Todo comenzó hace unos años al terminar un proyecto de diseño para un extraño auto eléctrico chino que por estos días estará comenzando su vida comercial allá del otro lado del mundo. ¿Qué mejor idea que desconectar del trabajo con un hobby? (se me ocurrió). Fue así como sin descansar un segundo comencé a volcar la obsesividad para diseñar sobre los autos viejos que tenía a mano en ese momento.
Tímidamente le pedí a Walter, dueño de un taller y amigo de Gustavo Fosco, si me podía reparar la puerta de un Torino… Al poco tiempo le pedí otra pequeña cosa y el trato de cliente pasó a ser de amigo, con la directa consecuencia de que en pocos meses comencé a tomarme atribuciones impensadas para un cliente del lugar.
Cuando terminaba un proyecto y para “limpiar la cabeza” me internaba debajo del elevador para reparar y dejar como recién salidos de fábrica los diferentes autos que pasaron por mis manos.
Sobre ese elevador desfilaron, un 323 color celeste, un Datsun 280 ZX, Coupe Chevy y reparamos unas cuantas cosas de un Alfa Romeo Spider Veloce.
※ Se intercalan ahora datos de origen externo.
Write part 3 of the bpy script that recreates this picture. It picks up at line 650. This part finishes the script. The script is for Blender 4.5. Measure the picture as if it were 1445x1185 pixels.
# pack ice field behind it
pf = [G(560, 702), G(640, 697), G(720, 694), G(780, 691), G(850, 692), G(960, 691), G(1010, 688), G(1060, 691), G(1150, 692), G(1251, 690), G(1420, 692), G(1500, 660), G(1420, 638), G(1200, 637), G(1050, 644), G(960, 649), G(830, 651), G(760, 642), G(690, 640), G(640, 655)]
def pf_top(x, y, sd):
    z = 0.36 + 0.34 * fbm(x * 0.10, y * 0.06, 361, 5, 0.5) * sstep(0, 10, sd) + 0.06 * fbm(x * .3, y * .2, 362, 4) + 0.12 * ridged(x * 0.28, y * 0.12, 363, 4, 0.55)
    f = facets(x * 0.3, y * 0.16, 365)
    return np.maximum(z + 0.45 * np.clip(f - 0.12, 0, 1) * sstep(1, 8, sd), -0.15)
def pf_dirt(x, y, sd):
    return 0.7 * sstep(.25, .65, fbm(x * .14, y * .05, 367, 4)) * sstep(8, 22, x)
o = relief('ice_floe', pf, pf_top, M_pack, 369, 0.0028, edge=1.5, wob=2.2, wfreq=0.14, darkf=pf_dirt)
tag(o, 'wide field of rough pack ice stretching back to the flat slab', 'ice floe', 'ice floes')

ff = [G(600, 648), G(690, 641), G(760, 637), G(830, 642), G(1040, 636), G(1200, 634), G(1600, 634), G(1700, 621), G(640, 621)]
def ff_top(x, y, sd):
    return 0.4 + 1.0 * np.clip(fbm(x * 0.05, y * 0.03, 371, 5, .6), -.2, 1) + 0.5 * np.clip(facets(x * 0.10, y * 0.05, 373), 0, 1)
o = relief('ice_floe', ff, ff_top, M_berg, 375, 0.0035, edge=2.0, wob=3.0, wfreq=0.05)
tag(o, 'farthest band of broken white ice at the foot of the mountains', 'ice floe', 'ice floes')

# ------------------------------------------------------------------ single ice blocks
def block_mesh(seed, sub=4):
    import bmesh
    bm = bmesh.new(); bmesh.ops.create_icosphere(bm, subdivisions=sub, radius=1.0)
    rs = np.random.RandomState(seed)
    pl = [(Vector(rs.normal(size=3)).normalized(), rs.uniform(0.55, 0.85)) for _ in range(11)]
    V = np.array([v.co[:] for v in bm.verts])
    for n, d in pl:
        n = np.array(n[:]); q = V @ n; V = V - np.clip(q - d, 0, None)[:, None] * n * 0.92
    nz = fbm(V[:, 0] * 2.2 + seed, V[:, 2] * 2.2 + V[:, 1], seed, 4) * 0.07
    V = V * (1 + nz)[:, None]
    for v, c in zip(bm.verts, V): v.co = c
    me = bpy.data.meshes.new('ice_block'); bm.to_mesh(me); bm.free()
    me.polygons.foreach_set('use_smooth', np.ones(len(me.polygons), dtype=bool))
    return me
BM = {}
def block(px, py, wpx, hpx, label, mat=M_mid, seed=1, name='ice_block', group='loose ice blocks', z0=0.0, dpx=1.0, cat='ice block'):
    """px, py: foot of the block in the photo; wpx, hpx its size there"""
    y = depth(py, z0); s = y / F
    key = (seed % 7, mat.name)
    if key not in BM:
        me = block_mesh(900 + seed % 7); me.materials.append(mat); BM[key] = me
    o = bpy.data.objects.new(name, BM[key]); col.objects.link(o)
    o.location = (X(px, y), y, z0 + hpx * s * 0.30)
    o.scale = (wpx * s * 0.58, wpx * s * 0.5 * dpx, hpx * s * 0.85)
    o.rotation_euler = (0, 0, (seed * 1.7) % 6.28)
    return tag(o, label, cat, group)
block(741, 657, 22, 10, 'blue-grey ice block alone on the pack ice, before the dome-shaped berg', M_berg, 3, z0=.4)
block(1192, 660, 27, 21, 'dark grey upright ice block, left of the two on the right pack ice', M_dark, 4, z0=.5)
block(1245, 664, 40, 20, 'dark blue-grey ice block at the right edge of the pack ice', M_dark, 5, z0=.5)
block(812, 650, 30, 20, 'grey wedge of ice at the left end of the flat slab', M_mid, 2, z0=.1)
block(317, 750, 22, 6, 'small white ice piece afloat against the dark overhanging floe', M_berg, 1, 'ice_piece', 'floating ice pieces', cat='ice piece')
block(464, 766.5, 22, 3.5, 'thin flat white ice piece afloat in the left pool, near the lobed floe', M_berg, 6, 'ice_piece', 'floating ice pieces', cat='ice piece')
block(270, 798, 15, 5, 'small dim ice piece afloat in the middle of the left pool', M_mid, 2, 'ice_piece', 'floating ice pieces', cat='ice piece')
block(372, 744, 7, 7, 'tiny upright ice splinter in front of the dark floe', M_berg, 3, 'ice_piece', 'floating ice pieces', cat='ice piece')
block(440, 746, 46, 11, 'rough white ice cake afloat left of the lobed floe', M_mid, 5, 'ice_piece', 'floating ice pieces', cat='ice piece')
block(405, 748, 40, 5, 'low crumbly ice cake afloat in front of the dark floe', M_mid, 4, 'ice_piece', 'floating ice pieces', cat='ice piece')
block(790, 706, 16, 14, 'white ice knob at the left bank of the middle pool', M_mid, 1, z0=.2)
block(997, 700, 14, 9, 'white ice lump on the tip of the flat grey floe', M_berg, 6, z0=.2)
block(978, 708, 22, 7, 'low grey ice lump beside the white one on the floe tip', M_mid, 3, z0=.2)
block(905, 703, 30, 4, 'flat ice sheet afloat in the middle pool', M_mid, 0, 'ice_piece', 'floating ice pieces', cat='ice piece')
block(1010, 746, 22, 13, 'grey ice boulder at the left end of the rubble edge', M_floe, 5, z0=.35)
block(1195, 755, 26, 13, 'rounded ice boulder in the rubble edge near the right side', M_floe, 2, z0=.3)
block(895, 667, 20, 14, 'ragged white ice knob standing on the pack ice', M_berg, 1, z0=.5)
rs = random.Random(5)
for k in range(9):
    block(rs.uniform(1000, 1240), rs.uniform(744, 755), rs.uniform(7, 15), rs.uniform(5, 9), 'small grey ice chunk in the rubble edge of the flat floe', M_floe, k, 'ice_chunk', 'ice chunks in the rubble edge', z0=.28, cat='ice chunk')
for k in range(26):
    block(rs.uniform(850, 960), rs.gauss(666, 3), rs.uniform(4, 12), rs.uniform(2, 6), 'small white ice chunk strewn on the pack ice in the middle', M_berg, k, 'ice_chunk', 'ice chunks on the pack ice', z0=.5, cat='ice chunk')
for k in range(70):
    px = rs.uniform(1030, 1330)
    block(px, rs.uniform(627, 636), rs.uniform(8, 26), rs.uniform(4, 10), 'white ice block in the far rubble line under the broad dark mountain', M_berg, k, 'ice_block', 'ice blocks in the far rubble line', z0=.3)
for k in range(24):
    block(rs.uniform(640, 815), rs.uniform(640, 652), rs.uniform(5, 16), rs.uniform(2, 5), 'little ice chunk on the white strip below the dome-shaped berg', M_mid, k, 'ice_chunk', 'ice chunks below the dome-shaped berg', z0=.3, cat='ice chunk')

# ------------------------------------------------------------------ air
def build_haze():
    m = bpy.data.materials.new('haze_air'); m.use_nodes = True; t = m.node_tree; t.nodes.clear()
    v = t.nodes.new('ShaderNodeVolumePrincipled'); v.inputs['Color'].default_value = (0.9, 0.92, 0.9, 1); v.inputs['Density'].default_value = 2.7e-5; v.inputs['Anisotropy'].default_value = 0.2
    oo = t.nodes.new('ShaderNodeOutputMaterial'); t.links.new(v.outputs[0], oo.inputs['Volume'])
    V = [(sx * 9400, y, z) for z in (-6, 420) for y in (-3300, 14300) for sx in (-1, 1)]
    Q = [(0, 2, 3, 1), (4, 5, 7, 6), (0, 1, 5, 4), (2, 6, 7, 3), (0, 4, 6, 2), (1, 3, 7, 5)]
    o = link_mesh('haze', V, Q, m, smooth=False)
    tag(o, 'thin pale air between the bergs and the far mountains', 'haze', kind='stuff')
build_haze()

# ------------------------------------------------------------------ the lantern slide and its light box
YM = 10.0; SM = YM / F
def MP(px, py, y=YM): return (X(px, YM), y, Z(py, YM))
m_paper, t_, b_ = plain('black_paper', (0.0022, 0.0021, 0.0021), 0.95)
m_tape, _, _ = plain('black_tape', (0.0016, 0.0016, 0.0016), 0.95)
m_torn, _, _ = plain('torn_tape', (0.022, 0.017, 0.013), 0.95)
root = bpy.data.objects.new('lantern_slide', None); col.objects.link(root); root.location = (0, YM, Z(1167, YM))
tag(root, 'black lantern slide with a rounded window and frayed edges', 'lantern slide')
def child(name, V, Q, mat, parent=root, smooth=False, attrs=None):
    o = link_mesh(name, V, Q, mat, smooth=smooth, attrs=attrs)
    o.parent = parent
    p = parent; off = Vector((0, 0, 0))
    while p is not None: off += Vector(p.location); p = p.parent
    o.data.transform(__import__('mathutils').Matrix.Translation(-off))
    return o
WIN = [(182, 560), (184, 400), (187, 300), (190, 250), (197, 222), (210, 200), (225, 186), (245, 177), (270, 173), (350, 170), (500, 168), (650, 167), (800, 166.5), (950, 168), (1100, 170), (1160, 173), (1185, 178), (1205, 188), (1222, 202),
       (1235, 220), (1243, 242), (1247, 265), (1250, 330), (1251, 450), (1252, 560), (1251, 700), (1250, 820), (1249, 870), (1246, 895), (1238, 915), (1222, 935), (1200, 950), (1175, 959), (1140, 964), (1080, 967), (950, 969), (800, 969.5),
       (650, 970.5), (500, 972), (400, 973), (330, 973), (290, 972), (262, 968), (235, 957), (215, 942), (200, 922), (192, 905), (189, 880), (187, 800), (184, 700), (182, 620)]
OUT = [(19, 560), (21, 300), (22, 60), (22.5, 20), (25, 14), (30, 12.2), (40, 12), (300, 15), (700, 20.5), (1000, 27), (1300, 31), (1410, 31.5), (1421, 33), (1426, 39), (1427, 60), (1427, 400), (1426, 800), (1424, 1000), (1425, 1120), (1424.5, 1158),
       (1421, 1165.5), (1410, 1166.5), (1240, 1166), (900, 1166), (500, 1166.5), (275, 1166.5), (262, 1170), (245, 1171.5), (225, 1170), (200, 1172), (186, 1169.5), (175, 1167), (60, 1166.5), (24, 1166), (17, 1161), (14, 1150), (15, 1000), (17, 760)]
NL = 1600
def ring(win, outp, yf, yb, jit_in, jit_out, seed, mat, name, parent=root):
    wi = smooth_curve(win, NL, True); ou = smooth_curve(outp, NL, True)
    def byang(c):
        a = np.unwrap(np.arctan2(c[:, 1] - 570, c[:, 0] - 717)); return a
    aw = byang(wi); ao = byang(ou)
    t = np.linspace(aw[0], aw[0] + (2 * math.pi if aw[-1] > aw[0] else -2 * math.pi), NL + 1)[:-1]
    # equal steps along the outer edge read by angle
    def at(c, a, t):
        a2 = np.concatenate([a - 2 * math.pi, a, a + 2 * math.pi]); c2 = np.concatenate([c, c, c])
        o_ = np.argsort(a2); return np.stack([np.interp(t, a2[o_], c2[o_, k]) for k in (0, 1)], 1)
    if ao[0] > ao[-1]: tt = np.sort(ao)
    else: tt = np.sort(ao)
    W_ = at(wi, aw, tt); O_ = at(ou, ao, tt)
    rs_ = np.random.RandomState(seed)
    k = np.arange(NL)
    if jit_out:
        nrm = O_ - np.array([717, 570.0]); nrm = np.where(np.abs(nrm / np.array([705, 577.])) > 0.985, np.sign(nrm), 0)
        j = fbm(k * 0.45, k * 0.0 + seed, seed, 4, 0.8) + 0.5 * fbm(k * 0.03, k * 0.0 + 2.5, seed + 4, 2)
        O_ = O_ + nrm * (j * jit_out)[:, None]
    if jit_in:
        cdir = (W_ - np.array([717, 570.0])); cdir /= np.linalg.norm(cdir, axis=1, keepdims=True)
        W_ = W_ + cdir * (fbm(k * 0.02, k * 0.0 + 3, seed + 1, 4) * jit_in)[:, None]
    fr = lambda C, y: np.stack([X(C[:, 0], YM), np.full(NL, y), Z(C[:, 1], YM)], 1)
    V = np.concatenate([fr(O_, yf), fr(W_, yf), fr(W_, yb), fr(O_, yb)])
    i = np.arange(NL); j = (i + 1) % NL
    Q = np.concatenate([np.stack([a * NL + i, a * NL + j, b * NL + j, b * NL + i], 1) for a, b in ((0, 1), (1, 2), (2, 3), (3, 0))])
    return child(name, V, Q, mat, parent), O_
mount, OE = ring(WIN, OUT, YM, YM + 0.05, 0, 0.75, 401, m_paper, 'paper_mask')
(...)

Tal era la confianza que teníamos que lentamente se fue transformando en amistad. Siempre le decía a Walter: “dejate de joder con estos cachivaches y ponete a hacer clásicos”… Nunca me devolvió una pared.
A principios de año, después de las vacaciones, pasé un día a saludar como lo hacía tantas otras veces a él y a Fede, el mago de los colores de la pinturería de enfrente, ardiente y asiduo lector de nuestras publicaciones.
Cuando me detuve para el saludo de siempre (hacía unos meses que no nos veíamos), me dijo: “acabo de anunciar que dejo el taller. Te tendrías que hacer cargo de esto. Yo sé que te va a ir bien”.
Esta especie de orden con algo de videncia me sonó extraña pero seductora a la vez. Setenta y dos horas más tarde estábamos sentados firmando papeles delante de una escribana y comenzaba una aventura absolutamente nueva.
Diseñar, enseñar, coleccionar, escribir, vender (tuve una agencia)… Sólo me faltaba restaurar y con eso cubría todos los gremios relacionados al automóvil.
Festejando los seis primeros meses de restaurador y luego de muchísimo esfuerzo, los primeros proyectos comienzan a tomar vida. Lo que era un descanso pasó ahora a ser el motivo de mi cansancio (físico) y una especie de juguetería que nunca soñé siquiera que podría llegar a tener.
Como todo varón fanático de los fierros, mi sueño imposible era en algún momento de mi vida poder tener un elevador… Bueno, ahora tengo tres. Con el beneplácito de mis amigos que de muy buena gana se ofrecieron a ser los conejillos de indias de estos experimentos (ellos nunca lo supieron), nos lanzamos a probar y ver como salía. Está saliendo bien.
En el mismo elevador en el que restauraba mis autos, ahora sigo jugando y haciendo lo mismo pero con los de otros. No cambió nada. Quienes me acompañan tienen mucha más experiencia y acordamos que mi área de acción directa sea acotada por el momento… Como diseñador y, por sobre todas las cosas, por ser un gran obsesivo, es mucho más lo que puede aportar el ojo que el músculo en un lugar como éste. Cada cual en su lugar.
Nunca sabremos como se seguirá escribiendo la historia, pero la experiencia de haber transitado por esta actividad deja muchas enseñanzas construídas de desafíos impensados hasta hace poco.
Ayer cuando terminamos este E21 (los paragolpes delanteros faltan por la impericia del Sr. cromador de la calle García del Río) me dieron ganas de pensar en todo lo que recorrimos en estos pocos meses de aprendizaje. Gracias a todos mis amigos por llenar el lugar de fantasías y desafíos que poco a poco irán saliendo del horno y serán disfrutados como se merecen.